What the task requires: Set down the data below from its first line to the line holding "bpy.context.scene.camera = cam", inclusive; omit all pictures.

Available data:
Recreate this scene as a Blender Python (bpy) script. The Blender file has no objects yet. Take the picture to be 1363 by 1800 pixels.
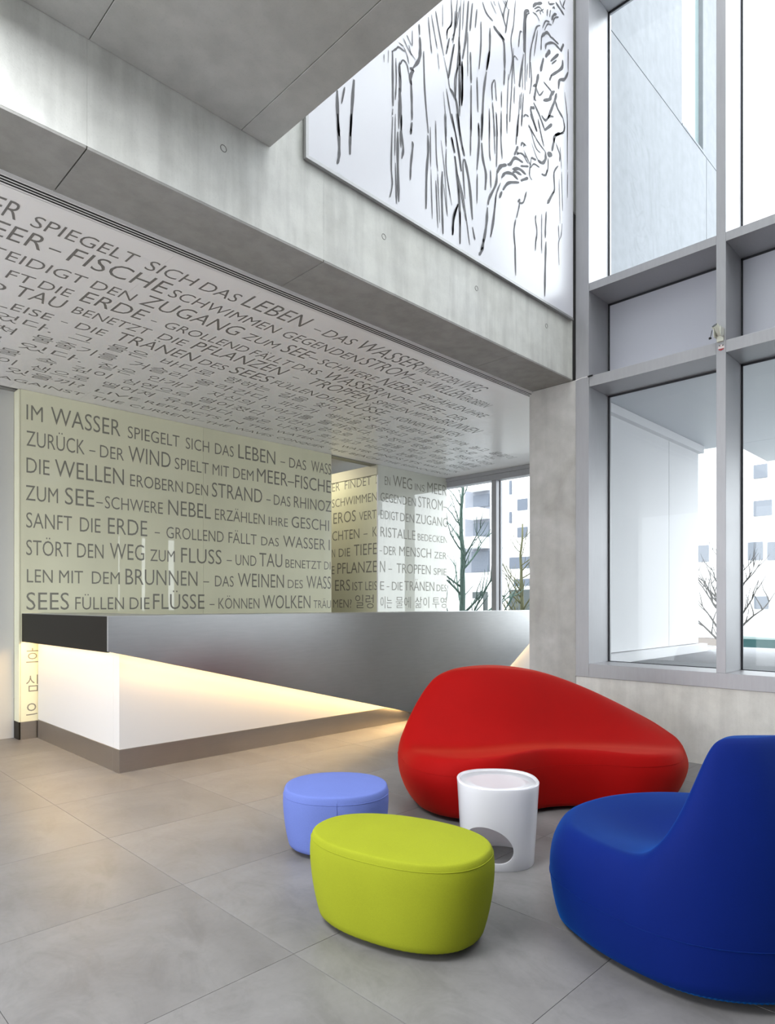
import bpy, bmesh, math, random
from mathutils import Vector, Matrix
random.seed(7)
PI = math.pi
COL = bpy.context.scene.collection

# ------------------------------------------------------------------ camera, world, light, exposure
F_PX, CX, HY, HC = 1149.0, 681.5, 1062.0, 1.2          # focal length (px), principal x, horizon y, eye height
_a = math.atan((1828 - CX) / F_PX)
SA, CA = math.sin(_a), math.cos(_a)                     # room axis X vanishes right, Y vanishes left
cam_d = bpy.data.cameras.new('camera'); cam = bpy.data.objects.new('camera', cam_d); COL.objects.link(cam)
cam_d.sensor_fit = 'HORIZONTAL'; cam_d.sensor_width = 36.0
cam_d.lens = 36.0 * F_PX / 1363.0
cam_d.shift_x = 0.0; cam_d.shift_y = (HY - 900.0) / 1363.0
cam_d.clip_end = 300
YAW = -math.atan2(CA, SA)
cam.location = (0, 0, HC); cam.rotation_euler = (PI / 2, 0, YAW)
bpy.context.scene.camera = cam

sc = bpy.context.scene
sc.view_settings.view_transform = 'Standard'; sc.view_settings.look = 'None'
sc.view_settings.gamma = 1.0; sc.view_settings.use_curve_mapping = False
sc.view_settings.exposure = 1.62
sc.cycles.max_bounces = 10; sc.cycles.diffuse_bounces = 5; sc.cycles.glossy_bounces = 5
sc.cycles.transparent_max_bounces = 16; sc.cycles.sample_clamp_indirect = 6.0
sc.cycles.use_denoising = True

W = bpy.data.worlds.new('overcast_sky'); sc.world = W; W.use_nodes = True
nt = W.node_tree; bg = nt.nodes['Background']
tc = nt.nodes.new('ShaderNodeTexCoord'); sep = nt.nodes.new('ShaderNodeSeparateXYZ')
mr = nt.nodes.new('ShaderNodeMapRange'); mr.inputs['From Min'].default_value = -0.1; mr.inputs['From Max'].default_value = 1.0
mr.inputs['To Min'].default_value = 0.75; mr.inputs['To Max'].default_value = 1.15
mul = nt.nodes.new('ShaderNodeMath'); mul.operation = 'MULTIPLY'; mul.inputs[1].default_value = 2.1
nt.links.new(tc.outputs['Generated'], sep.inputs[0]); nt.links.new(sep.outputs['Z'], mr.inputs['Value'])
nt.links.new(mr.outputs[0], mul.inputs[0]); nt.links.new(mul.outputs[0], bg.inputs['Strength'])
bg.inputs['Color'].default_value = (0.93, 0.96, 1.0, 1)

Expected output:
Recreate this scene as a Blender Python (bpy) script. The Blender file has no objects yet. Take the picture to be 1363 by 1800 pixels.
import bpy, bmesh, math, random
from mathutils import Vector, Matrix
random.seed(7)
PI = math.pi
COL = bpy.context.scene.collection

# ------------------------------------------------------------------ camera, world, light, exposure
F_PX, CX, HY, HC = 1149.0, 681.5, 1062.0, 1.2          # focal length (px), principal x, horizon y, eye height
_a = math.atan((1828 - CX) / F_PX)
SA, CA = math.sin(_a), math.cos(_a)                     # room axis X vanishes right, Y vanishes left
cam_d = bpy.data.cameras.new('camera'); cam = bpy.data.objects.new('camera', cam_d); COL.objects.link(cam)
cam_d.sensor_fit = 'HORIZONTAL'; cam_d.sensor_width = 36.0
cam_d.lens = 36.0 * F_PX / 1363.0
cam_d.shift_x = 0.0; cam_d.shift_y = (HY - 900.0) / 1363.0
cam_d.clip_end = 300
YAW = -math.atan2(CA, SA)
cam.location = (0, 0, HC); cam.rotation_euler = (PI / 2, 0, YAW)
bpy.context.scene.camera = cam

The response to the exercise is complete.